Это вообще ода чтению, принципиально одинокому занятию, которое предполагает укромный контакт пары глаз и «просто букв на бумаге»; совсем, как выясняется, небесполезный. Литература, по Батуман, обладает мощнейшими объяснительными способностями, и если наложить личные драмы на книжные, можно как бы воссоздать модель собственных отношений — и проиграть возможные варианты их развития; прожить свою жизнь как чужую.
Впрочем, автора интересует не только утилитарное измерение классики: она, похоже, искренне очарована русскими авторами — от избиваемого (под гогот современников и потомков) поэта Василия Тредиаковского до легкомысленного Достоевского, который проигрывал последние деньги и драгоценности и вечно срывал дедлайны. При этом в «Бесах» нет торжествующего и какого-то даже лакейского «да они же совсем как мы» по поводу великих — автора интересует, какой тип душевной организации стоит за «Анной Карениной», «Идиотом» и «Черным монахом»; как сложились эти мучительные сюжеты — и почему они так подействовали на нее саму.
В этот момент книга о чужих «Бесах» становится «Бесами» собственными — с лейтмотивами и системой героев, которые оказываются с повествовательницей в очень разных положениях: от классной комнаты до постели. На протяжении текста Батуман выторговывает право на свое «могу» — без абстрактно-исследовательского «мы», которым написаны ее университетские работы, и вопреки тому, чему учат в американских литературных мастерских, где воспевают незамутненный культурой стиль и какую-то глубоко фальшивую «искренность». И, в конце концов, зарабатывает: то, что держит вместе истории про слет бабелеведов, или ставрогинской красоты коллегу, или изучение узбекского языка в Самарканде, — это фигура и голос самой писательницы: остроумной, наблюдательной и чуткой ко всему смешному, трогательному и жалкому.

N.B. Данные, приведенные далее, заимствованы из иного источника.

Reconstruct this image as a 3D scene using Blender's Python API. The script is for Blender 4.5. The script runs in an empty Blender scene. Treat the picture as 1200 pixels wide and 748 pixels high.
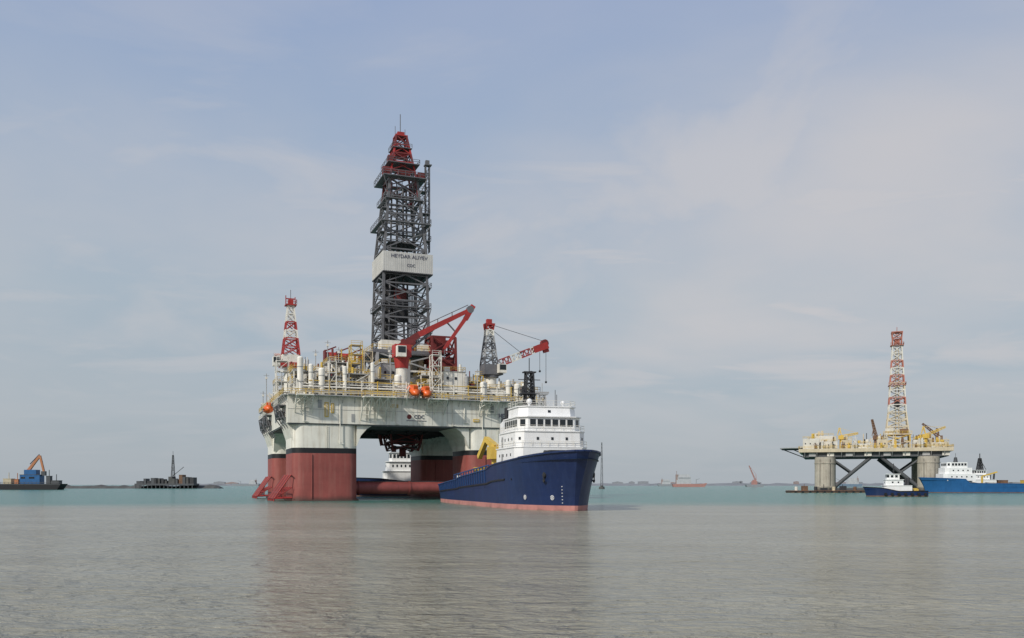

«Как вы, незнакомые новые читатели, отнесетесь к моей книге? Думая об этом, я испытываю некоторую тревогу, ощущение несвоевременности; как будто эта книга появляется не вовремя, некстати. Впрочем, для меня это не впервые. Я c детства чувствовала себя «не вовремя» и «не очень кстати». Возможно, это одна из причин, почему я полюбила русскую литературу. По словам замечательного критика Виктора Шкловского, "русская великая проза опоздала сравнительно с западноевропейской в своем появлении, но, появившись, осознала себя и мир по-своему". Вот именно этот мир — неожиданный, изумительный, ироничный, непривычный — меня очаровал».
Выпустив «Бесов» именно сейчас, российские издатели — кажется, непреднамеренно — зарифмовали эту книгу с новым сериалом Мэттью Вайнера «Романовы». Он ведь тоже, в сущности, сборник телеэссе, связанных больше темой, чем сюжетом: восемь новелл про тех, кто считает себя потомками могущественной некогда династии — иногда без всяких на то оснований. Открытие (и параллель с книгой Батуман) заключается в том, что российской истории очень идет роль эсперанто, статус одного из универсальных образно-понятийных языков, которому своеобычные модуляции только добавляют обаяния. И это отличные новости для тех, кого бросает в дрожь от словосочетаний «культурная автаркия» или «особый путь» (всегда почему-то ведущий в кювет). Пока журнал The New Yorker заказывает тексты о реплике Ледяного дома в Санкт-Петербурге, а в Стэнфорде штудируют труды Виктора Шкловского и Бориса Эйхенбаума, никакого нам всем ядерного рая.